Now, I've moved back to Paris and am doing an MBA. I've moved in with 3 classmates and I feel a whole round of life friendships being formed. I am also reconnecting with old friends too. I know it's different than if I had stayed in Toronto my whole life. My group of friends would evolve and expand to some extent, and I would have the luxury of intimacy of time. I don't have that, but I am grateful for the other intimacies that come from living abroad together.


When I thought I was too old for new friends I made a best friend in 2018. We bonded over facials, burritos and love. 

3. Your friends abroad become your family - choose your roommates wisely! 

One of the most important and hard lessons I learned was that of flatmates. The expat life has its ups, but as expressed above it comes with the down of missing your family. To decrease this divide ever so slightly, I found out that living with friends or people who could become close friends changed my life all together. In the first apartments I had in Bangkok I lived with anyone who had a spare room that was close to work. I even tried living by myself. When I lived with a set of great roommates, I felt the loneliness levels of foreigner life go down. 

Being in a new place is isolating enough due to language, culture, and distance from loved ones. Why not go easy on yourself and room with people who can make you smile daily.

4. My heart would break (a lot) from long distance relationships. 

I love adventure, I love what's new and novel, and living abroad surrounded me with people who drink the same juice I did. Falling in love with foreigners is inevitable. The weirdest part for me was to realize that every small encounter I dared to pursue had a default expiry date, a ticking time bomb attached to the neck.  As globalized as the world is, borders are still as annoying as shrunken panties under a pair of tight yoga pants (huh?). Job contracts inevitably end, visas run out.  Your relationships are handled like temporary contracts that each party tacitly understands the end date but does not ever acknowledge it until the very end. And the sad reality is that not every one of your romances will be worth dropping or changing your life trajectory over. Whereas in your home hood, each relationship in motion stays in motion unless acted upon by an asshole/crazy bitch force. Time and distance are not forces that fact into normal relationships.

Anyways, I realized that just because I couldn't /wouldn't follow them to their home didn't mean I didn't care about them. Or that it doesn't hurt any less than normal relationships. It does. Don't let it stop you from having torrid and all encompassing romances though! Just prepare yourself for the constant tick-tock of time and how you handle yourself when the clock stops.

The journey of love here began in Singapore on a beach!

5. I have to consider that my kids won't have the same upbringing I had

I grew up climbing trees, riding my bike like a psycho explorer around the neighbourhood, playing in mud and talking to birds. I grew up in the suburbs of Toronto went to public school with values I had no idea were values like multiculturalism until I moved to countries that didn't respect the same thing I did. I always thought it was a given that my kids would have what I had. But the longer I stayed abroad, the more I realized that I wouldn't be moving back to Toronto. 
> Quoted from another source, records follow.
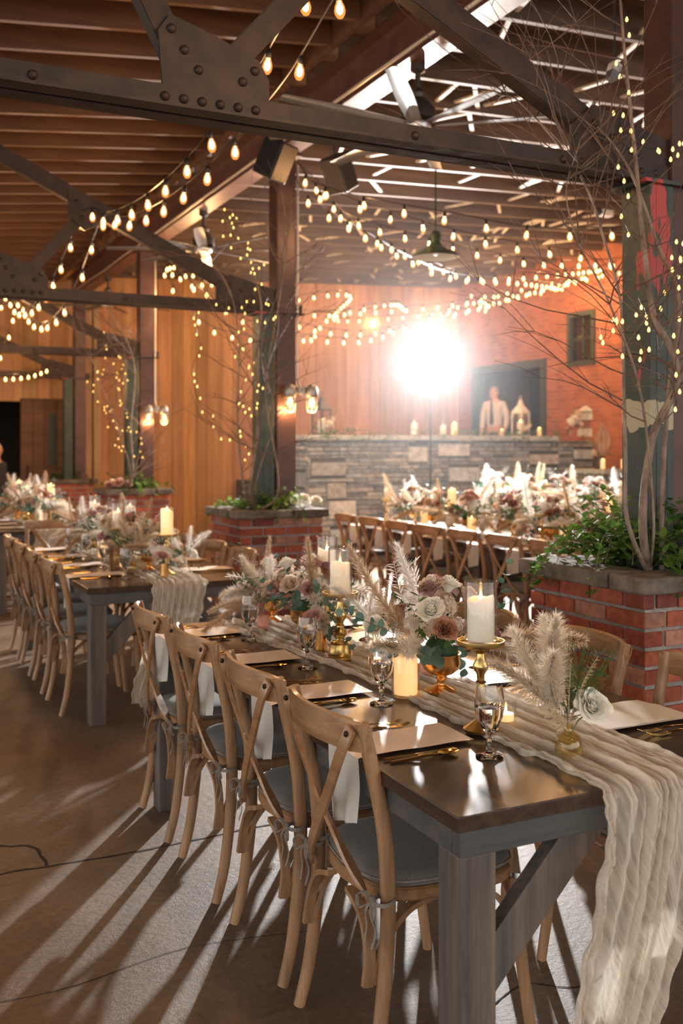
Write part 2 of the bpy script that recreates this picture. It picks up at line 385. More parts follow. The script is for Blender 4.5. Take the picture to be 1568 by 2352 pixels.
def resample(pts, step):
    out = [pts[0]]; acc = 0
    for a, b in zip(pts, pts[1:]):
        L = (b-a).length
        while acc+L >= step:
            t = (step-acc)/L; a = a.lerp(b, t); out.append(a); L = (b-a).length; acc = 0
        acc += L
    return out

# ------------------------------------------------------------------ structure
XB, YW, PZ = 11.0, 17.1, .95           # brick wall, plank wall, raised floor height
fl = MB(); NX = 60
fl.box(-12, 16, -8, 24, -.3, 0)
struct(part('floor', fl, M['floor'], None, None))
cr = MB()                               # saw-cut joint and a wandering crack in the slab
def crack(pts, w):
    q = catmull(pts, 6); rows = []
    for i, p in enumerate(q):
        t = (q[min(i+1, len(q)-1)]-q[max(i-1, 0)]).normalized(); n = Vector((-t.y, t.x, 0)); j = Vector((R.uniform(-1, 1), R.uniform(-1, 1), 0))*w*.8
        ww = w*R.uniform(.5, 1.2)
        rows.append([p+j-n*ww, p+j+n*ww])
    cr.grid([[Vector((a.x, a.y, .0012)) for a in r] for r in rows])
crack([(-2, 3.7+R.uniform(-.02, .02), 0)]+[(x*.25, 3.72+R.uniform(-.02, .02), 0) for x in range(-6, 14)], .006)
crack([(-.3, 4.25, 0), (.1, 4.35, 0), (.28, 4.2, 0), (.42, 4.22, 0), (.47, 4.0, 0), (.6, 3.92, 0), (.62, 3.72, 0)], .007)
crack([(1.55, 2.25, 0), (1.7, 2.3, 0), (1.85, 2.22, 0), (2.1, 2.3, 0), (2.5, 2.25, 0)], .003)
crack([(.1, 2.9, 0), (.5, 2.85, 0), (.9, 2.92, 0), (1.3, 2.85, 0)], .002)
struct(part('floor_crack', cr, mat('crack_dirt', (.03, .024, .02), .95), None, None))

# plank wall with a wide doorway at the left
pw = MB(); x = -9.0
while x < XB:
    wd = R.choice([.16, .2, .24, .24, .29]); d = R.uniform(0, .022); g = R.uniform(.72, 1.12); c = (g, g*R.uniform(.93, 1.03), g*R.uniform(.85, 1.02))
    z0 = 2.3 if x+wd/2 < 2.6 and x > -2.5 else 0
    pw.box(x, min(x+wd-.006, XB), YW-d, YW+.05, z0, 5.2, c)
    x += wd
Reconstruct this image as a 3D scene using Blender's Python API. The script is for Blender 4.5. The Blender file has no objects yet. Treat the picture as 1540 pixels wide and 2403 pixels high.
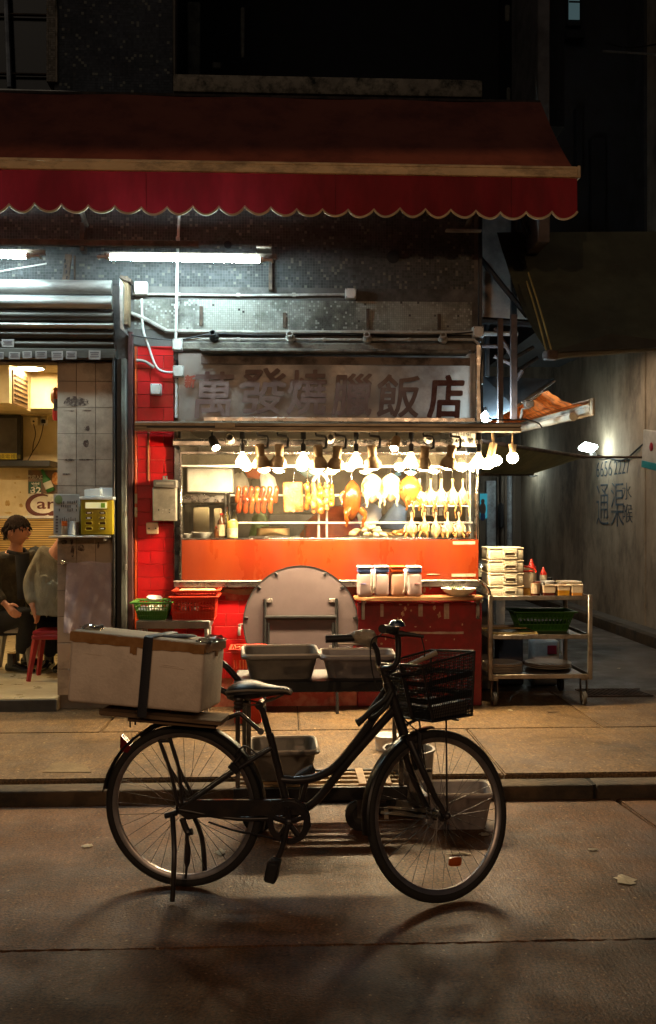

I have loved Paris for a long time and see it as a place I mayyyyy actually settle down. But what does that mean for my unborn babies?! They'll grow up in a concrete jungle with a Parisian laissez-faire attitude? Their nature exposure will be limited to country houses on the weekend? 

While I'm older than I used to be, the kids question is still far away. I don't know. One idea that has floated through my head is to be in Asia from ages 0-4 to be able to afford extra help and then...put them in a Canadian International school? Let's cross that bridge when we get there darling.